Latest reports on global financial trends show that Islamic banking has emerged as an efficient tool for curbing poverty and sustainable development.

Islamic finance relies on four pillars: institutional framework and public policy oriented to the objectives of sustainable development; prudent governance and accountable leadership; promotion of the economy and entrepreneurship based on risk sharing; and financial and social inclusion, promoting development, growth, and shared prosperity.

The joint report by the World Bank and Islamic Development Bank underscores its shared prosperity aspect and contribution to building ethical values.
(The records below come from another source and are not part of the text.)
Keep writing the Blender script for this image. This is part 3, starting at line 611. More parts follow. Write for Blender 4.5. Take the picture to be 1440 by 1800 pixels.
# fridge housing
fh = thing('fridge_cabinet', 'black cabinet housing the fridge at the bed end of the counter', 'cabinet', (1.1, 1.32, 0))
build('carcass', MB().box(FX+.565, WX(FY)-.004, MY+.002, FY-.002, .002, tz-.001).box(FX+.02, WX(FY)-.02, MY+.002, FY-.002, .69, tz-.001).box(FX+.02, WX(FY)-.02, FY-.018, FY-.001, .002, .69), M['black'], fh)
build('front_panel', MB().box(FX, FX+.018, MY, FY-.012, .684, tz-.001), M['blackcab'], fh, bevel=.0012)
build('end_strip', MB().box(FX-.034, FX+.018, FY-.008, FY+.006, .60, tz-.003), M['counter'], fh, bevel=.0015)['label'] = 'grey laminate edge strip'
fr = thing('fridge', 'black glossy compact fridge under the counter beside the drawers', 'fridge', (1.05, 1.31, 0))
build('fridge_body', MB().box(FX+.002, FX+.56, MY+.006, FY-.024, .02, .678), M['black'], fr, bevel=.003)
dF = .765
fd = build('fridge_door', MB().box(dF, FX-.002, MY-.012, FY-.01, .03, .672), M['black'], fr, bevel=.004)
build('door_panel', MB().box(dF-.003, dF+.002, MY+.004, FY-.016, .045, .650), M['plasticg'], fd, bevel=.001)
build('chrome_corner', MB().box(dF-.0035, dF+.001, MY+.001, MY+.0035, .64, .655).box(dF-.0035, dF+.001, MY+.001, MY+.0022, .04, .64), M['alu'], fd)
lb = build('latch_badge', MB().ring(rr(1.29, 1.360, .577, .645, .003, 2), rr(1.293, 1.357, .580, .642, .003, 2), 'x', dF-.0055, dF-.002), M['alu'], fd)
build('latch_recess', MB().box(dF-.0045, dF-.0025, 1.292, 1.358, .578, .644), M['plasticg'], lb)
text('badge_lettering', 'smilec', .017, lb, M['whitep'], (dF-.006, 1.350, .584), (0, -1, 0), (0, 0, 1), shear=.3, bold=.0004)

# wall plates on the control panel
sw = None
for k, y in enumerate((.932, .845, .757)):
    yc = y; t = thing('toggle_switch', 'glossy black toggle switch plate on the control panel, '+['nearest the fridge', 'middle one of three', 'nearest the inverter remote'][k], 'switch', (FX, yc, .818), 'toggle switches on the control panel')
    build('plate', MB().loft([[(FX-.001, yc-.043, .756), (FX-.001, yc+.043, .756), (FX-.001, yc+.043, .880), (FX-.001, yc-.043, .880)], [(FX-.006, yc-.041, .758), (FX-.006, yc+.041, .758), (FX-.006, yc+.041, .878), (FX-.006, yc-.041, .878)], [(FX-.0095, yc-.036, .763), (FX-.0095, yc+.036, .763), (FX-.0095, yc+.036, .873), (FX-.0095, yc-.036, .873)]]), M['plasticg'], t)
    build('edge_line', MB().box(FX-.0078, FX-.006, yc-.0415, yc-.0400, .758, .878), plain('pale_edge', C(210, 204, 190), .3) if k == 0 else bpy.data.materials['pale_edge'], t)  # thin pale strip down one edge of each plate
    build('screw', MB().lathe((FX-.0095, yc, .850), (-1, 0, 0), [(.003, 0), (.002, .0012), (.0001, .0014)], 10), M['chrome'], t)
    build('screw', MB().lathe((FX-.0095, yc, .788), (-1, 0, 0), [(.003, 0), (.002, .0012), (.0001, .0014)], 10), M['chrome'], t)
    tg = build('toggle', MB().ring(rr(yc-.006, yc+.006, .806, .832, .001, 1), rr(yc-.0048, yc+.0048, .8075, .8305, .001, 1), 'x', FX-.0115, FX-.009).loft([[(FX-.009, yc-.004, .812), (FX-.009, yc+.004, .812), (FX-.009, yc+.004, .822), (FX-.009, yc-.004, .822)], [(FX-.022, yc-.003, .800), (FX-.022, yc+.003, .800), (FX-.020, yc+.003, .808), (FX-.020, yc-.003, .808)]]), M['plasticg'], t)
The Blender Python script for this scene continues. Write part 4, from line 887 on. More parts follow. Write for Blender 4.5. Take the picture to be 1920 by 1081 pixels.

The Islamic banking sector has seen huge growth in the last two decades, accumulating nearly USD 1.9 trillion in assets and spreading across 50 Muslim majority and non-Muslim countries around the world, a Global Report on Islamic Finance 2016 shows.

Moreover, this number is expected to increase to USD 3.4 trillion by 2020. In Pakistan in the last 5 years, there has been a growth of 20 percent in the size of Islamic banking. The country is the ninth largest market in Islamic banking and finance. Other core markets of Islamic finance are in the Middle East and Southeast Asia.

Islamic finance has already been mainstreamed within the global financial system – and it has the potential to help address the challenges of ending extreme poverty and boosting shared prosperity.

However, there are a few challenges and opportunities that need addressing, such as the asset quality of Islamic banks, the issues of effective liquidity, dearth of Sharia compliant products, variety of interpretations and regulations of Sharia, research on systems of regulation and governance, and ethical conduct of bankers, regulators and Sharia scholars.